Von der kurdischen Regionalregierung im Nordirak unter Präsident Nêçîrvan Barzanî hat die türkische Armee keinen Widerstand zu erwarten. Sie ist wirtschaftlich auf die Türkei angewiesen und konkurriert mit der PKK um Einfluss im Irak und in Syrien. Wohl auch deshalb gestattet sie Ankara, immer mehr Soldaten im Nordirak zu stationieren, und arbeitet auch mit dem türkischen Geheimdienst MIT zusammen. Letztlich versucht die Türkei das Hauptquartier der PKK in den Kandil-Bergen rund 100 Kilometer südlich der türkisch-irakischen Grenze einzunehmen und die PKK aus dem Irak zu vertreiben. Sie ist diesem Ziel in den vergangenen Jahren militärisch immer nähergekommen.

Geschwächte Guerilla

Seit die Türkei gezielt eigene Kampfdrohnen einsetzt, verliert die Guerilla ihre Überlegenheit in den Bergen. Die Beobachtungsstelle International Crisis Group geht davon aus, dass die Verluste der PKK mittlerweile fünfmal größer sind als die der Armee.

Auch innerhalb der Türkei ist die PKK kaum noch zu Anschlägen in der Lage. Zuletzt hat sie vor einem Monat einen Lebensmitteltransporter, der in der Corona-Krise abgelegene Dörfer versorgen sollte, in die Luft gesprengt, weil die Regierung es den kurdisch regierten Kommunen verboten hatte, selbst Unterstützung für ihre Leute zu organisieren.

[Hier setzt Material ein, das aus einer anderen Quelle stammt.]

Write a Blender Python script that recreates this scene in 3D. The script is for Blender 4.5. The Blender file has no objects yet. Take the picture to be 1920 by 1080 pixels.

Insgesamt gibt es in der Türkei kaum Reaktionen auf die Operationen im Nordirak. Die kurdisch-linke HDP wird seit Jahren massiv unter Druck gesetzt und von Präsident Recep Tayyip Erdoğan immer wieder als ziviler Arm der PKK denunziert. Mit diesem Argument hat das Innenministerium mittlerweile 54 von insgesamt 64 Bürgermeistern der HDP, die ihre Posten bei den Kommunalwahlen im März 2019 gewonnen hatten, aus dem Amt entfernt. Jede öffentliche Kundgebung, mit der gegen diese Beschneidung der demokratischen Rechte protestiert werden soll, ist mittlerweile verboten. Die Kurden im Südosten der Türkei können sich mittlerweile kaum noch bemerkbar machen. (Jürgen Gottschlich aus Istanbul, 1.7.2020)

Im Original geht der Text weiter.